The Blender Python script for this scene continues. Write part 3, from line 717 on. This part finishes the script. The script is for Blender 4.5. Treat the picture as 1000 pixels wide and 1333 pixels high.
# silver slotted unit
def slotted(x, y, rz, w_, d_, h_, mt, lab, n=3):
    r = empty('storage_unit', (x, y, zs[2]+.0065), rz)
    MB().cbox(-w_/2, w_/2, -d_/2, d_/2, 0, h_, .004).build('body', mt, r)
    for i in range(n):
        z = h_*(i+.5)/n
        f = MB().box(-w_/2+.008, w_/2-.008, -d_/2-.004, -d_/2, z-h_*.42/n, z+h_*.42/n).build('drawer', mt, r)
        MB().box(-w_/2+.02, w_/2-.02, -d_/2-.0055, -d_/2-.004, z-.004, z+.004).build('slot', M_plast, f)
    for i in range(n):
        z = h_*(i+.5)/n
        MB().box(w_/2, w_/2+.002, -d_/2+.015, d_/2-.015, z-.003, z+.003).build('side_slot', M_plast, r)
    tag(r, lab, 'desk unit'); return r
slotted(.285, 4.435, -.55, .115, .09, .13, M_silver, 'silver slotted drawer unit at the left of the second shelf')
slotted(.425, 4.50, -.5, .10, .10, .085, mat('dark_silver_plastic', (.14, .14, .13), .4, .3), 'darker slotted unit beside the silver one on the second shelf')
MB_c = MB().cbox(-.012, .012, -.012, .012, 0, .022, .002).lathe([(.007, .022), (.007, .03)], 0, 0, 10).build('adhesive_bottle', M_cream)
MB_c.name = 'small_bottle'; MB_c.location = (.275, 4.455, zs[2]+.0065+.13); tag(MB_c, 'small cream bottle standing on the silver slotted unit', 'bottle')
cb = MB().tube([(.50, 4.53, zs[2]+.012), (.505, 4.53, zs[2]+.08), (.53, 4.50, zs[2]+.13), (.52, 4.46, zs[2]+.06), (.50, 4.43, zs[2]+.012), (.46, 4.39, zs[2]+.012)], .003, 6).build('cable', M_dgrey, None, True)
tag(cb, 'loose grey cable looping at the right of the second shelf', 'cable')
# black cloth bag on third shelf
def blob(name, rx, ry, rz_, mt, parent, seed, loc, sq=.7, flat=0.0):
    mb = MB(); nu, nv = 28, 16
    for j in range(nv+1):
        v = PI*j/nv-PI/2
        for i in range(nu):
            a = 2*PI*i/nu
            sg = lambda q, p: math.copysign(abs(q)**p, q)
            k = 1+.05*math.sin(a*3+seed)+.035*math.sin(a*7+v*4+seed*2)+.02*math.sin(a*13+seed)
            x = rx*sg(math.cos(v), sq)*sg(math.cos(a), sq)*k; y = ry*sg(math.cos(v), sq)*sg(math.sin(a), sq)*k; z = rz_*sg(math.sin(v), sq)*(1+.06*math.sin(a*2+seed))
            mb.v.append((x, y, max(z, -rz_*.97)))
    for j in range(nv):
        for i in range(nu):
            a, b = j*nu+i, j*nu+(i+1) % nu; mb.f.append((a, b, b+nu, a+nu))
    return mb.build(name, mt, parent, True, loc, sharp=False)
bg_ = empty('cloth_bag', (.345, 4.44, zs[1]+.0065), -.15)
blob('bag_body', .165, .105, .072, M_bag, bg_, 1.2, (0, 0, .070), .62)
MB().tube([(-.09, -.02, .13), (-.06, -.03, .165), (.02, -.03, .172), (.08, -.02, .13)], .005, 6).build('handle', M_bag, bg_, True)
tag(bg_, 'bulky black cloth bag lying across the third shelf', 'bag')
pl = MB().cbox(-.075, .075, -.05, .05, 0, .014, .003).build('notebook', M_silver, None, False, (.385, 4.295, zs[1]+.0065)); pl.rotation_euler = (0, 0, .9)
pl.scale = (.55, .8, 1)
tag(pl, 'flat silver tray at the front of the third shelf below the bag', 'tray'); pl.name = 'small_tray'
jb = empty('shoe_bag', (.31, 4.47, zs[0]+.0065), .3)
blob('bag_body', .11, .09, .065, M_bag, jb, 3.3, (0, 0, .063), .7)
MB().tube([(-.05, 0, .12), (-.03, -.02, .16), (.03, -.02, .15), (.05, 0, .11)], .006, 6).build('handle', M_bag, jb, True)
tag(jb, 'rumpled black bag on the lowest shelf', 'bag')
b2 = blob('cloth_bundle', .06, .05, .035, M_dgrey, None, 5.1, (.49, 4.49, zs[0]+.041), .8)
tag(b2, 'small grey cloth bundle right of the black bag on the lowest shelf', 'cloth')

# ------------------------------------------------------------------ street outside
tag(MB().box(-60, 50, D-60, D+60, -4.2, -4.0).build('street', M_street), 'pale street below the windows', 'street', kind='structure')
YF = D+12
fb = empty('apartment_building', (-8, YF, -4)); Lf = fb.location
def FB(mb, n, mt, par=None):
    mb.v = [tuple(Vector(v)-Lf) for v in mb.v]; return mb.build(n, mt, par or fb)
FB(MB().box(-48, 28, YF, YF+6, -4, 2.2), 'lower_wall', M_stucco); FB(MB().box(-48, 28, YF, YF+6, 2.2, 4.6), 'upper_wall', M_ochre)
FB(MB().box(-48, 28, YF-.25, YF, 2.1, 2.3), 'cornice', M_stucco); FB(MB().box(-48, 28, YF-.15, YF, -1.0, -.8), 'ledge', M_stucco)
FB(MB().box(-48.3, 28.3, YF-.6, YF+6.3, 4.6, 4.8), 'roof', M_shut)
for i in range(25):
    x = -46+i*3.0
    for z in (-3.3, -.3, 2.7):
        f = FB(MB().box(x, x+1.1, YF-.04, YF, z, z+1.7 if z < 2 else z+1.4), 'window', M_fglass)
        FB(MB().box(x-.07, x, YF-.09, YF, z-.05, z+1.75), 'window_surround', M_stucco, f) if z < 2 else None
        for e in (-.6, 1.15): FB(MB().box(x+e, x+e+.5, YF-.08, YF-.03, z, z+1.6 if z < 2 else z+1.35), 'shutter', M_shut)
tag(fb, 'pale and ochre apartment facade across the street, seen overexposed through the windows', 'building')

════════════════════

# Exercise instructions:
Retype the listing exactly, in full.

# Worked answer:
The Blender Python script for this scene continues. Write part 3, from line 717 on. This part finishes the script. The script is for Blender 4.5. Treat the picture as 1000 pixels wide and 1333 pixels high.
# silver slotted unit
def slotted(x, y, rz, w_, d_, h_, mt, lab, n=3):
    r = empty('storage_unit', (x, y, zs[2]+.0065), rz)
    MB().cbox(-w_/2, w_/2, -d_/2, d_/2, 0, h_, .004).build('body', mt, r)
    for i in range(n):
        z = h_*(i+.5)/n
        f = MB().box(-w_/2+.008, w_/2-.008, -d_/2-.004, -d_/2, z-h_*.42/n, z+h_*.42/n).build('drawer', mt, r)
        MB().box(-w_/2+.02, w_/2-.02, -d_/2-.0055, -d_/2-.004, z-.004, z+.004).build('slot', M_plast, f)
    for i in range(n):
        z = h_*(i+.5)/n
        MB().box(w_/2, w_/2+.002, -d_/2+.015, d_/2-.015, z-.003, z+.003).build('side_slot', M_plast, r)
    tag(r, lab, 'desk unit'); return r
slotted(.285, 4.435, -.55, .115, .09, .13, M_silver, 'silver slotted drawer unit at the left of the second shelf')
slotted(.425, 4.50, -.5, .10, .10, .085, mat('dark_silver_plastic', (.14, .14, .13), .4, .3), 'darker slotted unit beside the silver one on the second shelf')
MB_c = MB().cbox(-.012, .012, -.012, .012, 0, .022, .002).lathe([(.007, .022), (.007, .03)], 0, 0, 10).build('adhesive_bottle', M_cream)
MB_c.name = 'small_bottle'; MB_c.location = (.275, 4.455, zs[2]+.0065+.13); tag(MB_c, 'small cream bottle standing on the silver slotted unit', 'bottle')
cb = MB().tube([(.50, 4.53, zs[2]+.012), (.505, 4.53, zs[2]+.08), (.53, 4.50, zs[2]+.13), (.52, 4.46, zs[2]+.06), (.50, 4.43, zs[2]+.012), (.46, 4.39, zs[2]+.012)], .003, 6).build('cable', M_dgrey, None, True)
tag(cb, 'loose grey cable looping at the right of the second shelf', 'cable')
# black cloth bag on third shelf
def blob(name, rx, ry, rz_, mt, parent, seed, loc, sq=.7, flat=0.0):
    mb = MB(); nu, nv = 28, 16
    for j in range(nv+1):
        v = PI*j/nv-PI/2
        for i in range(nu):
            a = 2*PI*i/nu
            sg = lambda q, p: math.copysign(abs(q)**p, q)
            k = 1+.05*math.sin(a*3+seed)+.035*math.sin(a*7+v*4+seed*2)+.02*math.sin(a*13+seed)
            x = rx*sg(math.cos(v), sq)*sg(math.cos(a), sq)*k; y = ry*sg(math.cos(v), sq)*sg(math.sin(a), sq)*k; z = rz_*sg(math.sin(v), sq)*(1+.06*math.sin(a*2+seed))
            mb.v.append((x, y, max(z, -rz_*.97)))
    for j in range(nv):
        for i in range(nu):
            a, b = j*nu+i, j*nu+(i+1) % nu; mb.f.append((a, b, b+nu, a+nu))
    return mb.build(name, mt, parent, True, loc, sharp=False)
bg_ = empty('cloth_bag', (.345, 4.44, zs[1]+.0065), -.15)
blob('bag_body', .165, .105, .072, M_bag, bg_, 1.2, (0, 0, .070), .62)
MB().tube([(-.09, -.02, .13), (-.06, -.03, .165), (.02, -.03, .172), (.08, -.02, .13)], .005, 6).build('handle', M_bag, bg_, True)
tag(bg_, 'bulky black cloth bag lying across the third shelf', 'bag')
pl = MB().cbox(-.075, .075, -.05, .05, 0, .014, .003).build('notebook', M_silver, None, False, (.385, 4.295, zs[1]+.0065)); pl.rotation_euler = (0, 0, .9)
pl.scale = (.55, .8, 1)
tag(pl, 'flat silver tray at the front of the third shelf below the bag', 'tray'); pl.name = 'small_tray'
jb = empty('shoe_bag', (.31, 4.47, zs[0]+.0065), .3)
blob('bag_body', .11, .09, .065, M_bag, jb, 3.3, (0, 0, .063), .7)
MB().tube([(-.05, 0, .12), (-.03, -.02, .16), (.03, -.02, .15), (.05, 0, .11)], .006, 6).build('handle', M_bag, jb, True)
tag(jb, 'rumpled black bag on the lowest shelf', 'bag')
b2 = blob('cloth_bundle', .06, .05, .035, M_dgrey, None, 5.1, (.49, 4.49, zs[0]+.041), .8)
tag(b2, 'small grey cloth bundle right of the black bag on the lowest shelf', 'cloth')

# ------------------------------------------------------------------ street outside
tag(MB().box(-60, 50, D-60, D+60, -4.2, -4.0).build('street', M_street), 'pale street below the windows', 'street', kind='structure')
YF = D+12
fb = empty('apartment_building', (-8, YF, -4)); Lf = fb.location
def FB(mb, n, mt, par=None):
    mb.v = [tuple(Vector(v)-Lf) for v in mb.v]; return mb.build(n, mt, par or fb)
FB(MB().box(-48, 28, YF, YF+6, -4, 2.2), 'lower_wall', M_stucco); FB(MB().box(-48, 28, YF, YF+6, 2.2, 4.6), 'upper_wall', M_ochre)
FB(MB().box(-48, 28, YF-.25, YF, 2.1, 2.3), 'cornice', M_stucco); FB(MB().box(-48, 28, YF-.15, YF, -1.0, -.8), 'ledge', M_stucco)
FB(MB().box(-48.3, 28.3, YF-.6, YF+6.3, 4.6, 4.8), 'roof', M_shut)
for i in range(25):
    x = -46+i*3.0
    for z in (-3.3, -.3, 2.7):
        f = FB(MB().box(x, x+1.1, YF-.04, YF, z, z+1.7 if z < 2 else z+1.4), 'window', M_fglass)
        FB(MB().box(x-.07, x, YF-.09, YF, z-.05, z+1.75), 'window_surround', M_stucco, f) if z < 2 else None
        for e in (-.6, 1.15): FB(MB().box(x+e, x+e+.5, YF-.08, YF-.03, z, z+1.6 if z < 2 else z+1.35), 'shutter', M_shut)
tag(fb, 'pale and ochre apartment facade across the street, seen overexposed through the windows', 'building')